Puede que no sea fácil. De hecho considero que nada en la
vida lo es. Esto del mundo laboral es complicado. No deja de ser un laberinto en el que uno se
choca contra el marco de una puerta cerrada. Pero hay que buscar otras vías. Siempre hay
ventanas…
A veces es desesperante, a veces es devastador, a veces todo
gira y se vuelve interesante. Paciencia.
El reloj nunca deja de marcar el tiempo. No se le olvida
recorrer ningún segundo. Malditas agujas.
Hay que estar en el momento y en el lugar oportuno. Los
milagros aún existen. Hay que seguir esforzándose por encontrar nuestro lugar. Sólo es eso.

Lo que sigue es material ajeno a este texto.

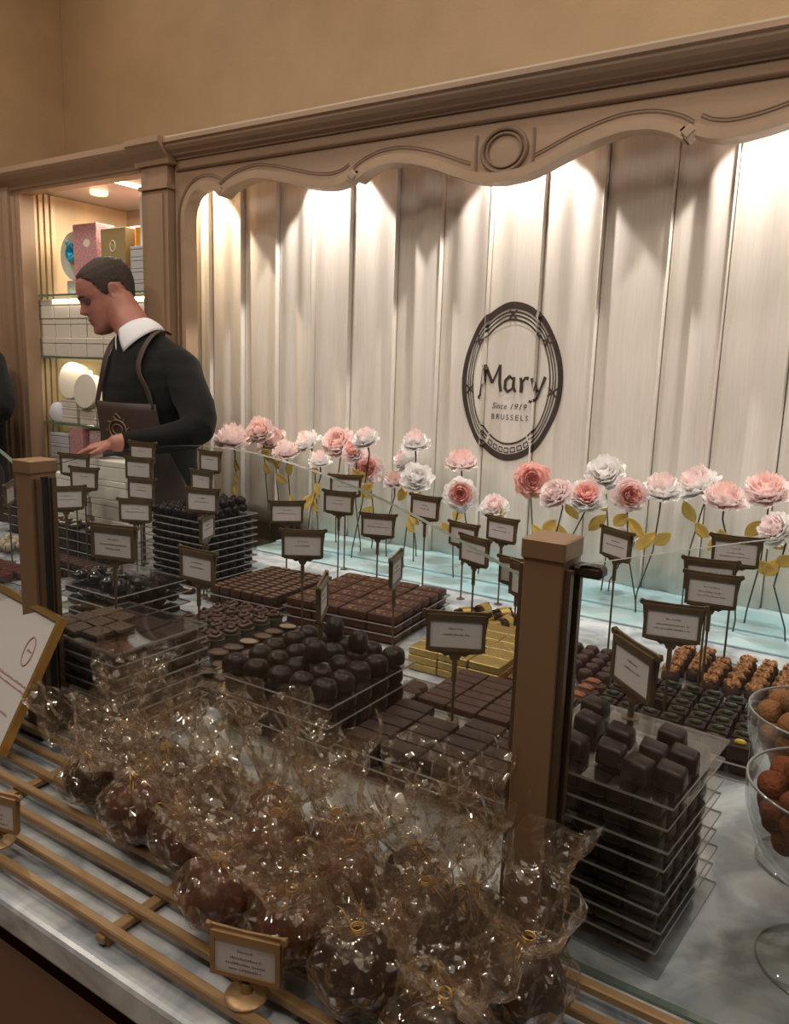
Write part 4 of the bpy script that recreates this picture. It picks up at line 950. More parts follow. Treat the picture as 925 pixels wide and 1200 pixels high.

Mientras, respiro. Mientras tanto vomito este caldo de
indignación contra el folio al que odié durante meses por mostrarme su
virginidad intacta.
¿Oportunidades?
Yo sigo el camino en dirección contraria a la rendición de la
que me hablaron. Cambié de compañías que me aportaban derrotismo. Ahora intento
hacer ruido para que alguien me escuche.
-
Si eso no lo sé, lo aprendo, chillo.
Hay una cosa que tengo clara: Mi mamá me enseñó a luchar.